[Data extract]

— Start —

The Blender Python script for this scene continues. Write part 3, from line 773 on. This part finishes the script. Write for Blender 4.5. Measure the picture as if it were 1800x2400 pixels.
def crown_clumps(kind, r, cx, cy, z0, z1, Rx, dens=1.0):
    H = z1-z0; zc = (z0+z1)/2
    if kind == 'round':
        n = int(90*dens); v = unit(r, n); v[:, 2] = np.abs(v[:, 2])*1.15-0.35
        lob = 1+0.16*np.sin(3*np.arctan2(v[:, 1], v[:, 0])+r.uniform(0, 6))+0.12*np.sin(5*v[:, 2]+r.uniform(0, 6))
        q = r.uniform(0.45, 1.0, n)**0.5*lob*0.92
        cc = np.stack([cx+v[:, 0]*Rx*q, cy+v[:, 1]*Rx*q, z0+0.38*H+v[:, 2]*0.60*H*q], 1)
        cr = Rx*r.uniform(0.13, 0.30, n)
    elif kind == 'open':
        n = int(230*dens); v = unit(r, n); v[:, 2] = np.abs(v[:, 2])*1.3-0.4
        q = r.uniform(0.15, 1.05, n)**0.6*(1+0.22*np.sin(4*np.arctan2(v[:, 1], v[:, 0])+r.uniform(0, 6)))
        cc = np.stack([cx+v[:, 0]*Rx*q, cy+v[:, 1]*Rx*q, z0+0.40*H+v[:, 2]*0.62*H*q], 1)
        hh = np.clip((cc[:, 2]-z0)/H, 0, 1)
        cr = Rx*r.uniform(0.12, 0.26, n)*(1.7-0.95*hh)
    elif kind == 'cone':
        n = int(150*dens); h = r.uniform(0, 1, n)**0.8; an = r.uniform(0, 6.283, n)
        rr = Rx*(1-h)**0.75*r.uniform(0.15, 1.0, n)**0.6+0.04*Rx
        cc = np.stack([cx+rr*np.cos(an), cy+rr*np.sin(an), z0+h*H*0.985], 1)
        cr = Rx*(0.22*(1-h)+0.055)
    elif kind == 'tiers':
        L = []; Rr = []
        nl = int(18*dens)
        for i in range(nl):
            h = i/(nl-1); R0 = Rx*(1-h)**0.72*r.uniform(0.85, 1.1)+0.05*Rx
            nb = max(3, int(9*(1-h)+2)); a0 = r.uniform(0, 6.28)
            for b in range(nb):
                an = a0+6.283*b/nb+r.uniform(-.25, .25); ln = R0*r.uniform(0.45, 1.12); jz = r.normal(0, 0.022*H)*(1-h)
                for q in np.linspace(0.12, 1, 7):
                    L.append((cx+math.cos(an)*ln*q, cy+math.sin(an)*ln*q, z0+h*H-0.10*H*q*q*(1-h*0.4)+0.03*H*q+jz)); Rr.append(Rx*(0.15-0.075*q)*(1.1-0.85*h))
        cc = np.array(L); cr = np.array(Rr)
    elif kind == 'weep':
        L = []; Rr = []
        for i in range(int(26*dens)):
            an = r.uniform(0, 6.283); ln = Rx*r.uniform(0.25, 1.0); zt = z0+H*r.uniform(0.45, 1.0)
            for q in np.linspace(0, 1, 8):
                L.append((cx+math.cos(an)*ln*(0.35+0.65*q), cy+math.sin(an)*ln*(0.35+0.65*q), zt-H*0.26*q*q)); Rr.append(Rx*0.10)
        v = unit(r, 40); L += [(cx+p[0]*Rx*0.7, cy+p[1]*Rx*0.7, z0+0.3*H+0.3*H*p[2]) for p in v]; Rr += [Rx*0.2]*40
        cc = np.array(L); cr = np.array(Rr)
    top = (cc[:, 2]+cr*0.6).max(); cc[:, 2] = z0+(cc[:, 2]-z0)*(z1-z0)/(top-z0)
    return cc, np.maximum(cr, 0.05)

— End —
— Start —

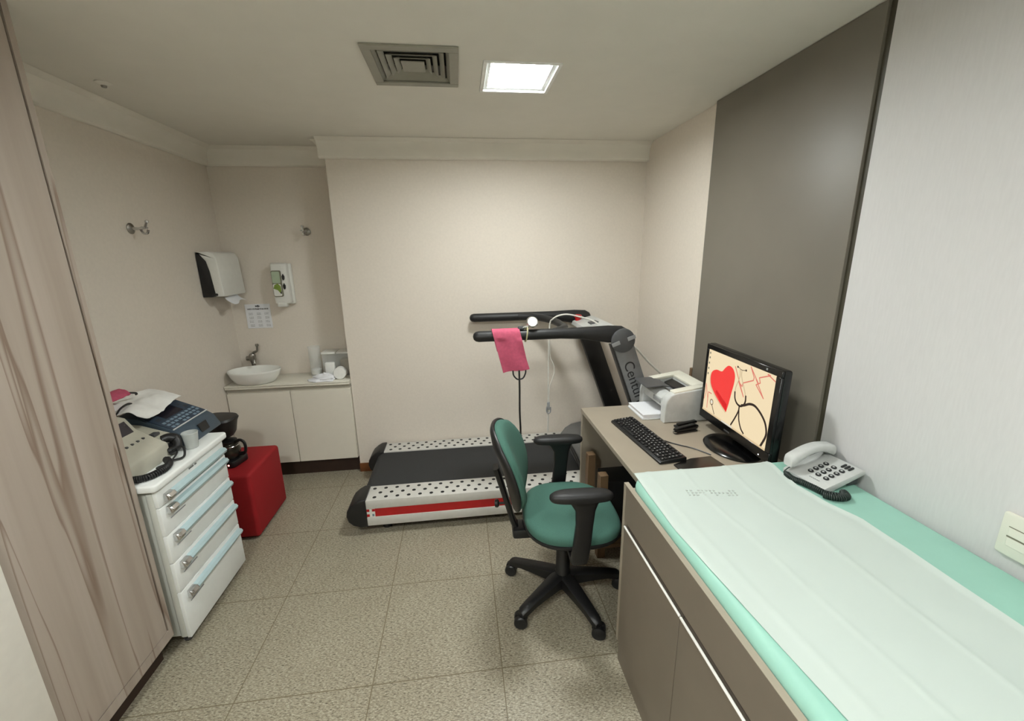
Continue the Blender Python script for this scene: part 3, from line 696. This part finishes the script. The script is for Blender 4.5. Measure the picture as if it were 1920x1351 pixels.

— End —
— Start —

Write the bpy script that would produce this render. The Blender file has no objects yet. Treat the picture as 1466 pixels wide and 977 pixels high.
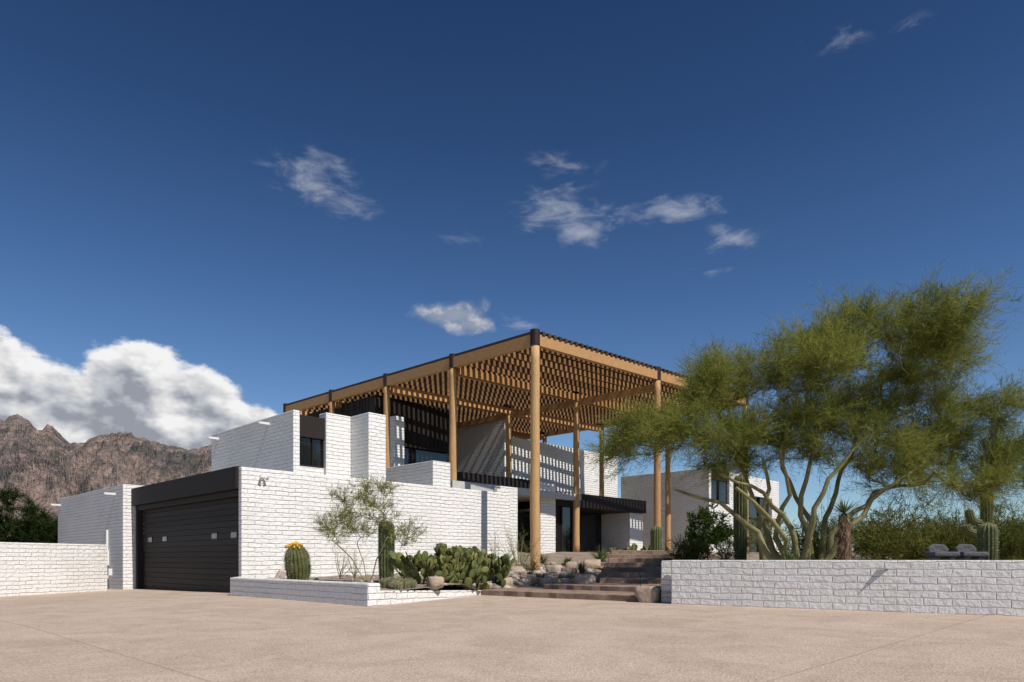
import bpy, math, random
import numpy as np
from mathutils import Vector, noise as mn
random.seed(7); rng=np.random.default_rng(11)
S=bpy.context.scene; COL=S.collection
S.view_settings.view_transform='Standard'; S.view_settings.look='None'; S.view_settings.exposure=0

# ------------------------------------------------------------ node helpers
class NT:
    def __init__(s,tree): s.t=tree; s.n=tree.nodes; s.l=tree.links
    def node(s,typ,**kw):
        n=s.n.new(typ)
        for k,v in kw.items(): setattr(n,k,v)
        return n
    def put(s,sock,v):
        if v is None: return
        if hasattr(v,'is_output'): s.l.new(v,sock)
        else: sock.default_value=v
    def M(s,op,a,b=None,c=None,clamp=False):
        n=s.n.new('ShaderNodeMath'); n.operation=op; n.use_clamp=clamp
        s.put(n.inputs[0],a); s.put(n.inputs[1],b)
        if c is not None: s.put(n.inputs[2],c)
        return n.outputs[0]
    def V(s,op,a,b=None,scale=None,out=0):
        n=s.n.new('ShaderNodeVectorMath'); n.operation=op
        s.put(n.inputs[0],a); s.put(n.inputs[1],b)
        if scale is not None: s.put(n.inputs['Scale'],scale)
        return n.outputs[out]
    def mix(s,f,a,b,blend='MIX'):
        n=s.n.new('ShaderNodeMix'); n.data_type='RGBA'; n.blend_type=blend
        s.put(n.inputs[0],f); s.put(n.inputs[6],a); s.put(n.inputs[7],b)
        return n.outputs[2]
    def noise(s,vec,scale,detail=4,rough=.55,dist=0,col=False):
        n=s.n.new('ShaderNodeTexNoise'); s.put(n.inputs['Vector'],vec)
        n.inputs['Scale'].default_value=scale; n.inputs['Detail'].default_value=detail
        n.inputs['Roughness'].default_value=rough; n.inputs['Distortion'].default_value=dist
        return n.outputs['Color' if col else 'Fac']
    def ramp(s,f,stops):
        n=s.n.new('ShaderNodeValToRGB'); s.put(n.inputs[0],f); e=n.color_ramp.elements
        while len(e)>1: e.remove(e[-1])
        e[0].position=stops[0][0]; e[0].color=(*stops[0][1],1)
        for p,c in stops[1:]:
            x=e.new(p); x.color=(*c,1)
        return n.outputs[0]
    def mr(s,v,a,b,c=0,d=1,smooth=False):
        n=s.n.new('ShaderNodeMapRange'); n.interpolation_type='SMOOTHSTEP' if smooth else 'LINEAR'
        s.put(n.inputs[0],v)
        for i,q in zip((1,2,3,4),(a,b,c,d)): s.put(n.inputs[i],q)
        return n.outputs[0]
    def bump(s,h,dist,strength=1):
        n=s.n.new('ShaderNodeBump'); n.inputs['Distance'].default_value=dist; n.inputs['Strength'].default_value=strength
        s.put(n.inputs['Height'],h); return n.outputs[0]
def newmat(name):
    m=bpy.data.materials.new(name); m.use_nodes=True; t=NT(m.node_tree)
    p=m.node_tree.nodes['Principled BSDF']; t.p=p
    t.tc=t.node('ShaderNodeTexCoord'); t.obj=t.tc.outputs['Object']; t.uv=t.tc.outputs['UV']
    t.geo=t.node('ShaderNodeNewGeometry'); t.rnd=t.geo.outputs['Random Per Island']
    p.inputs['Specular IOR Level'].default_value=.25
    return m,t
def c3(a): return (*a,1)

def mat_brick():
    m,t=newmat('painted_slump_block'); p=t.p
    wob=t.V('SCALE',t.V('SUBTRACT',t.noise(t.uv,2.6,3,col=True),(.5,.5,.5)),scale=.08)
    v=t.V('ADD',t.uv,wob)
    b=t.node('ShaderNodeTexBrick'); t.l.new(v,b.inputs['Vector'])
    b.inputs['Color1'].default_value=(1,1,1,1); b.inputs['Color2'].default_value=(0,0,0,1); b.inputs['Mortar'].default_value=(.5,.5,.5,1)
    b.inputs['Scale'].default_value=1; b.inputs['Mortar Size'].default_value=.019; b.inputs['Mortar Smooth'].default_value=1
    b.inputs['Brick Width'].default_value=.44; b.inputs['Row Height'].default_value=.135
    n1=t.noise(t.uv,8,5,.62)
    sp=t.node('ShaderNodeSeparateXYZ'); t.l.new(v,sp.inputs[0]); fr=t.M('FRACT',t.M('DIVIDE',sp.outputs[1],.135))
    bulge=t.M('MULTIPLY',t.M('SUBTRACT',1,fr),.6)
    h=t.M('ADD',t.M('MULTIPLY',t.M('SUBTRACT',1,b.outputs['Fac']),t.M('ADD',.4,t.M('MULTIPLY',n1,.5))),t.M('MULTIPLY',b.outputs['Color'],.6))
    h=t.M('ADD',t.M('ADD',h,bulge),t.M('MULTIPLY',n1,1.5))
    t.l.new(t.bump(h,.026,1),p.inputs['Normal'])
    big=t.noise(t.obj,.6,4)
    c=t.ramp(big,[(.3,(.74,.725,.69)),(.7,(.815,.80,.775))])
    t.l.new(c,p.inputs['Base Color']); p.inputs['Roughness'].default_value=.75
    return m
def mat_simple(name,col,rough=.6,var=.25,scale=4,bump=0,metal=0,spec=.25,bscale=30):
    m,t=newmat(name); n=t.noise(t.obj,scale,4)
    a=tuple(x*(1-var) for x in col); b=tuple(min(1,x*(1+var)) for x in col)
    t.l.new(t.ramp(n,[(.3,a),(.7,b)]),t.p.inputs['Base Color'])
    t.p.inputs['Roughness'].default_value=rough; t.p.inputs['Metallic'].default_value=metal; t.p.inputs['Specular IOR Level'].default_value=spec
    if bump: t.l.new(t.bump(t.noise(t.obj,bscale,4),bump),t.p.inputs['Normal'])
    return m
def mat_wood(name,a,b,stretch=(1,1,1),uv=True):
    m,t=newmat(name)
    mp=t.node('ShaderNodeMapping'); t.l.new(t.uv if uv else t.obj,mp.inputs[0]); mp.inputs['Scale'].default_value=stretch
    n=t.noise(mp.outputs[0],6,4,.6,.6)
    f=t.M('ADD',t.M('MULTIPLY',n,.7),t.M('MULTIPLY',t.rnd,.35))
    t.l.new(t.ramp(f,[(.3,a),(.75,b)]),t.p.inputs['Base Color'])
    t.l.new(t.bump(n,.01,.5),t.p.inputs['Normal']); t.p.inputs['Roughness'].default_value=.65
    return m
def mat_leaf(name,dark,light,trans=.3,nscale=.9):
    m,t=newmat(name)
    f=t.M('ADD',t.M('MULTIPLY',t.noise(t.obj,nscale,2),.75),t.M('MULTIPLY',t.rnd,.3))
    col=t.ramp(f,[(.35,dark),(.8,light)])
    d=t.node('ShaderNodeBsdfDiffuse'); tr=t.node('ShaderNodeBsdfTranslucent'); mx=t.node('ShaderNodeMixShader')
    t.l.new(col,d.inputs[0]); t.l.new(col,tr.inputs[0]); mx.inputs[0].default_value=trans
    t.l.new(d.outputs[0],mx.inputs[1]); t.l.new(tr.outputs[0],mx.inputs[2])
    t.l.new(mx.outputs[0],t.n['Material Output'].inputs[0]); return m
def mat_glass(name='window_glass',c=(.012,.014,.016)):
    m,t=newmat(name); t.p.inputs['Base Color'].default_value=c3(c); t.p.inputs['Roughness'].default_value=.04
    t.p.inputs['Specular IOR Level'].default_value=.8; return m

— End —

[What is asked]
Copy out every line where the word "Measure" occurs.

[Output below]
The Blender Python script for this scene continues. Write part 3, from line 773 on. This part finishes the script. Write for Blender 4.5. Measure the picture as if it were 1800x2400 pixels.
Continue the Blender Python script for this scene: part 3, from line 696. This part finishes the script. The script is for Blender 4.5. Measure the picture as if it were 1920x1351 pixels.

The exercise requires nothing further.